Regarding your build requirements - you mentioned early XP era games. XP launched in 2001 - how early are we talking about? Posting a list of games could be helpfull. How far do you want to go? Call of duty 1 (2003)? Doom 3(2004)? If so, a pentium 3 build is not fast enough for a pleasant experience running a game like CoD1 or Doom 3, you'd need at least a fast pentium 4 / athlon XP + Geforce 6800/Radeon X800 for that, witch pretty much rules out early dos games unless you plan on using dosbox. Then again, a pentium 3 is not a good pick for early dos games either.

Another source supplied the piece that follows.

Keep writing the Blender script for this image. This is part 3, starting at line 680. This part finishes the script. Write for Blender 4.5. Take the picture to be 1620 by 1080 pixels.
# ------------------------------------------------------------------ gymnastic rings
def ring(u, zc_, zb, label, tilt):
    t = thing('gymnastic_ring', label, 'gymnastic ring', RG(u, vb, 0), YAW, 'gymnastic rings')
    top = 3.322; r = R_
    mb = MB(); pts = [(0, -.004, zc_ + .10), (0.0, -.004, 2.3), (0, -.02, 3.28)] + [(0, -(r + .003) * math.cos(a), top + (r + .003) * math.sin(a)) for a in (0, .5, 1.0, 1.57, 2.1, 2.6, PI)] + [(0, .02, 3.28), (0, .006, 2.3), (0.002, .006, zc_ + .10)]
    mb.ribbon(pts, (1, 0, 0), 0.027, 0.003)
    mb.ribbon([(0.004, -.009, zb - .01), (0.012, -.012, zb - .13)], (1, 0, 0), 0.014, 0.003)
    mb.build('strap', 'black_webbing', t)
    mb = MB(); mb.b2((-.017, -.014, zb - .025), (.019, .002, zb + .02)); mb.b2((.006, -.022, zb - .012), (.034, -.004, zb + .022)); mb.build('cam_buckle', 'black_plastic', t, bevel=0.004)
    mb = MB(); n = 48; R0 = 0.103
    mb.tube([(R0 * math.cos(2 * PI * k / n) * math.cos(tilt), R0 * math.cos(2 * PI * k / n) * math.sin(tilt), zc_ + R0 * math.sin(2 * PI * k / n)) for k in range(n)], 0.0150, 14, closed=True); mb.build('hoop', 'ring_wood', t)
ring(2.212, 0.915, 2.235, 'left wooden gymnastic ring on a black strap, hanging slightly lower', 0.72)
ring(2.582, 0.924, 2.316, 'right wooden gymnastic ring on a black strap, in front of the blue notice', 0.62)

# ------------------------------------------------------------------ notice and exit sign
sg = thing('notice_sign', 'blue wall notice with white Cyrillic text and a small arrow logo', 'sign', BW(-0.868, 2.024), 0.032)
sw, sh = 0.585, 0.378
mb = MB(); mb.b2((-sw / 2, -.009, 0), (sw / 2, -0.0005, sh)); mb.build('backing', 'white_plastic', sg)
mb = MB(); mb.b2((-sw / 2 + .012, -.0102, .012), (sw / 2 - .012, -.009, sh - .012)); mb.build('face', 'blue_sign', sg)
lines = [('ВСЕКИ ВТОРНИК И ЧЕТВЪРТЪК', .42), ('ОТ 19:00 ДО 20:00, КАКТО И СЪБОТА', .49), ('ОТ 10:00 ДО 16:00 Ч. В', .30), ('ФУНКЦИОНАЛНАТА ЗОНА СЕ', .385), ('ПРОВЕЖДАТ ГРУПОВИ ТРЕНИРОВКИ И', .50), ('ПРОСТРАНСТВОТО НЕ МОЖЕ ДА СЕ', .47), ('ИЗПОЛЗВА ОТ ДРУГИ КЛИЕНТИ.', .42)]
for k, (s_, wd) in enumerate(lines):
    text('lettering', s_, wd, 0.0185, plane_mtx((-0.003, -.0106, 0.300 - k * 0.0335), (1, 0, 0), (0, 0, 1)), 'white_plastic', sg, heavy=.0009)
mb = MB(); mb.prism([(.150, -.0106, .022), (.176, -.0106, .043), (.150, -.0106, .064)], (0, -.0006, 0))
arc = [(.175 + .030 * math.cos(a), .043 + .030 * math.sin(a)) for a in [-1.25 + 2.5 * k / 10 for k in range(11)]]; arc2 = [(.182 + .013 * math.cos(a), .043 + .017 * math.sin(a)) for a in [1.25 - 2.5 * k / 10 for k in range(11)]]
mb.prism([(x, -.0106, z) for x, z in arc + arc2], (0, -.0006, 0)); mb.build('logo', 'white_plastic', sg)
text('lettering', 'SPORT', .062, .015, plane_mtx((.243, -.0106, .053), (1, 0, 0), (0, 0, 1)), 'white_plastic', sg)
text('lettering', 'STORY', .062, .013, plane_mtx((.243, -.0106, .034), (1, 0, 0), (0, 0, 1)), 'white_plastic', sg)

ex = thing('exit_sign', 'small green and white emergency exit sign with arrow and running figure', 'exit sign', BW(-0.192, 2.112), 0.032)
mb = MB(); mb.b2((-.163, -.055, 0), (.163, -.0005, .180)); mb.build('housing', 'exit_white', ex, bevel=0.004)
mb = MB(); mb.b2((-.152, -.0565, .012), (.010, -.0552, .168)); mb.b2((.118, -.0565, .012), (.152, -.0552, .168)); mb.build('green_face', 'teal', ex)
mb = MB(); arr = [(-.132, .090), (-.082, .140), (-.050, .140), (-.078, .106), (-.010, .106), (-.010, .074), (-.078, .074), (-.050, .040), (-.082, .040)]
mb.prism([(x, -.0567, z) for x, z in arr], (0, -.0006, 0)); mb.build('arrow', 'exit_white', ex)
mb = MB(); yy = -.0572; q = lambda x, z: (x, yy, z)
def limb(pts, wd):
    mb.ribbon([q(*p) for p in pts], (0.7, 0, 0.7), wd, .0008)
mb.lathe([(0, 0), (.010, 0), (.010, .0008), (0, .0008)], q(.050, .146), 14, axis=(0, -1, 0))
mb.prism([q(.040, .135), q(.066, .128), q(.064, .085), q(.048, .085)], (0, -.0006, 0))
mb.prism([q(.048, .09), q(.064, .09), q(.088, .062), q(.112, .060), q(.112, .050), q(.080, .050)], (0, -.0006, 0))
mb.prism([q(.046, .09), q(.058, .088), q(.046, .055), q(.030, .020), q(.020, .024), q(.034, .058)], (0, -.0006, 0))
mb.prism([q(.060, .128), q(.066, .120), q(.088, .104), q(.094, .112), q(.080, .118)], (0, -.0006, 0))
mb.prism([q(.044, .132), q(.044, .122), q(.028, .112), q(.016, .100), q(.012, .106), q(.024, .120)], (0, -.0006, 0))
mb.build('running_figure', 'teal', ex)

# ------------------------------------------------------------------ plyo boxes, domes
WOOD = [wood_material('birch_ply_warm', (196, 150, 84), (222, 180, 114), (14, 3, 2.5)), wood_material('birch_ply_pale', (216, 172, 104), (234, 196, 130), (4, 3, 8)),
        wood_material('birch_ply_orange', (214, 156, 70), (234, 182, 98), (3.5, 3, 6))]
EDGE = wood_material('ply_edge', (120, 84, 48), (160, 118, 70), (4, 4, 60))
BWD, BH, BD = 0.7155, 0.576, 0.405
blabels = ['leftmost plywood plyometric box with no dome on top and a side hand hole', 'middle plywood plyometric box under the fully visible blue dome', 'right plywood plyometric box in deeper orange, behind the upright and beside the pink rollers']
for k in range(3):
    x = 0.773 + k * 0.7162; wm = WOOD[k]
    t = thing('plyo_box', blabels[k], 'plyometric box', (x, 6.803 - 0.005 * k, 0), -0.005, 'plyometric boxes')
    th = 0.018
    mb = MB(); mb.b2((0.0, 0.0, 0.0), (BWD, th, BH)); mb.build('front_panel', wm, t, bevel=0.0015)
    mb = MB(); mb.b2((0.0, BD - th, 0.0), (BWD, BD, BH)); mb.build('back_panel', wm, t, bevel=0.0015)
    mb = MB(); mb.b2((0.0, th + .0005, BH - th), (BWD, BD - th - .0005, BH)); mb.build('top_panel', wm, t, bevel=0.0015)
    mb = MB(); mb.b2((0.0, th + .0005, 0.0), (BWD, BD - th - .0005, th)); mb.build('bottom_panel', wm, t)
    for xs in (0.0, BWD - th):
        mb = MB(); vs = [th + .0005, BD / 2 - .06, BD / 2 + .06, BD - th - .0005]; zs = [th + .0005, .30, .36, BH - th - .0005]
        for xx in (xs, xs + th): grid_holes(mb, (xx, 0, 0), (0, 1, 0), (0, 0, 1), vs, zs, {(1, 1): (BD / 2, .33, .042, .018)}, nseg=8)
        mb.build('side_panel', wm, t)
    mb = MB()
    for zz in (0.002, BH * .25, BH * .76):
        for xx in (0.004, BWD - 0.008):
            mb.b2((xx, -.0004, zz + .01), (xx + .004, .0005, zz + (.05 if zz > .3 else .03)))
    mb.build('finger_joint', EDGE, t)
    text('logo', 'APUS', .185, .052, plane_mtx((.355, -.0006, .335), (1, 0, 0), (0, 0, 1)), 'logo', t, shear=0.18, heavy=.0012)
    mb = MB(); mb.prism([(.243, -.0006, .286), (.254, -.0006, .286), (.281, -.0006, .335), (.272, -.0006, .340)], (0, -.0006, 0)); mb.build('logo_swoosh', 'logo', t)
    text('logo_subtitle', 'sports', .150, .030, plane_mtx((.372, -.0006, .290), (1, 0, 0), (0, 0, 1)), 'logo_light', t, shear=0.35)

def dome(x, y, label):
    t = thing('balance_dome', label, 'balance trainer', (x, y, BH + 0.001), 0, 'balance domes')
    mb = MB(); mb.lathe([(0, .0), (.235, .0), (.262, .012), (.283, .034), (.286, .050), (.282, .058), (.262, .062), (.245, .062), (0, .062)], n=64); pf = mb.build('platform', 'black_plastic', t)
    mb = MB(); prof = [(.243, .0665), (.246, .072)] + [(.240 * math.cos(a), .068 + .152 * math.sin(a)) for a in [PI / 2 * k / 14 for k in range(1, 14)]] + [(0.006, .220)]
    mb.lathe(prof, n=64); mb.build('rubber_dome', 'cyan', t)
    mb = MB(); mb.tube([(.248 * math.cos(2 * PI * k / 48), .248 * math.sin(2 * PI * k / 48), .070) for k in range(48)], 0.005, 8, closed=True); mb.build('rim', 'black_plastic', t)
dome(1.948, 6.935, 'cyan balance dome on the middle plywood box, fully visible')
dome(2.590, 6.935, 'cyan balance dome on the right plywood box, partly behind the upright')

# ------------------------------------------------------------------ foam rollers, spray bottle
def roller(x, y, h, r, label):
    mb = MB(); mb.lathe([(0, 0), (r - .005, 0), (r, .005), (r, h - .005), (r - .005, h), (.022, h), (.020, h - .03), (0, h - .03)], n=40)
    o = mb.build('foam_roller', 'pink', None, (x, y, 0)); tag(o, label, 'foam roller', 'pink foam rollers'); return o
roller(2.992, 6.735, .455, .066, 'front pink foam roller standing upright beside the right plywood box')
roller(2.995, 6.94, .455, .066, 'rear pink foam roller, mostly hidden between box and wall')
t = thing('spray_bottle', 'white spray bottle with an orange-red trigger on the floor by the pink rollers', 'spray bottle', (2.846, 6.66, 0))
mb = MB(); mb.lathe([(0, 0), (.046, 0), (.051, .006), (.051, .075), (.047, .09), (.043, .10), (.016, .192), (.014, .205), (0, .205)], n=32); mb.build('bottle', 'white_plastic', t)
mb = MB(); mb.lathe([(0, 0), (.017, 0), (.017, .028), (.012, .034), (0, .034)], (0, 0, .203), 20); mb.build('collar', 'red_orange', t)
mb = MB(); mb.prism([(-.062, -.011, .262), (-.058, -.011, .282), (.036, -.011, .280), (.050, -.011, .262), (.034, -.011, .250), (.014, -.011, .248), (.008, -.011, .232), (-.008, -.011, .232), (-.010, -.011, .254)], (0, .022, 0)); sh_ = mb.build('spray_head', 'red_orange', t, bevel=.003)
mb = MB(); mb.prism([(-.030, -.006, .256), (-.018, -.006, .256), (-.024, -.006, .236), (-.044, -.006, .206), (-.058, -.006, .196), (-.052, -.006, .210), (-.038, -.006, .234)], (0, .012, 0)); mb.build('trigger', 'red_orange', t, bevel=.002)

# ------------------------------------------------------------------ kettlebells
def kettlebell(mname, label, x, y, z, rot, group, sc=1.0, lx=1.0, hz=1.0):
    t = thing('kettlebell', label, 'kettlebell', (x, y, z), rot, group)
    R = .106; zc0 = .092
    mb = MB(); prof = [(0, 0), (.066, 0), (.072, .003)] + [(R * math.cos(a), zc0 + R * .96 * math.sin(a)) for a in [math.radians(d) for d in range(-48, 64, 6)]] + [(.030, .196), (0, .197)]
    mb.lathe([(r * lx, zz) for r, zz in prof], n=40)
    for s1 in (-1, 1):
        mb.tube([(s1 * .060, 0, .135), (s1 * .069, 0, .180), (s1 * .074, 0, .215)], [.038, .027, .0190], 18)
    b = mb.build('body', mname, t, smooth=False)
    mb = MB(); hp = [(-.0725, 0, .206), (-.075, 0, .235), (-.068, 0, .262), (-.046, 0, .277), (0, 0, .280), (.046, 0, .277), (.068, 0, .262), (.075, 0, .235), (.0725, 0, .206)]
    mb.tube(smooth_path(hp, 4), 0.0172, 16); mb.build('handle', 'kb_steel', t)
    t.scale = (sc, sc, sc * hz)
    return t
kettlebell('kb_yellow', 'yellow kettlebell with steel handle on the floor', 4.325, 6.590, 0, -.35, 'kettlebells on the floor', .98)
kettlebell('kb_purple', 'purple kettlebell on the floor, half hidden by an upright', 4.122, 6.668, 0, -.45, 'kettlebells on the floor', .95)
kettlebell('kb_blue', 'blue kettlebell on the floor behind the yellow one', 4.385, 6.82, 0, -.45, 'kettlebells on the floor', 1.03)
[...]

You're trying to cover a very wide range of games, something that I found nearly impossible to do without specialized hardware and modding. I have had success getting some speed sensitive dos games to run on socket 370 and super socket 7 hardware, but they are too slow to enjoy 2003-2004 games.

My "all purpose" machine is a socket 423 pentium 4 willamette @ 1.7GHz - a dell Optiplex 400, with 384MB of rdram, a radeon 9700 and a creative CT4800. It runs windows 98 and can run anything from late dos games like duke3d, doom, crusader, jazz jackrabbit to 2002-2003 games like Morrowind, Warcraft 3, Call of Duty 1, Homeworld 2, etc.

I suggest you build a socket A athlon XP 2000+ or a 2GHz socket 478 pentium 4 with a Geforce 6600 AGP. That would run late dos games and should run 2002-2003 games just fine. As a bonus, it's a lot cheaper then messing with slotkets and overclocking a 440bx motherboard.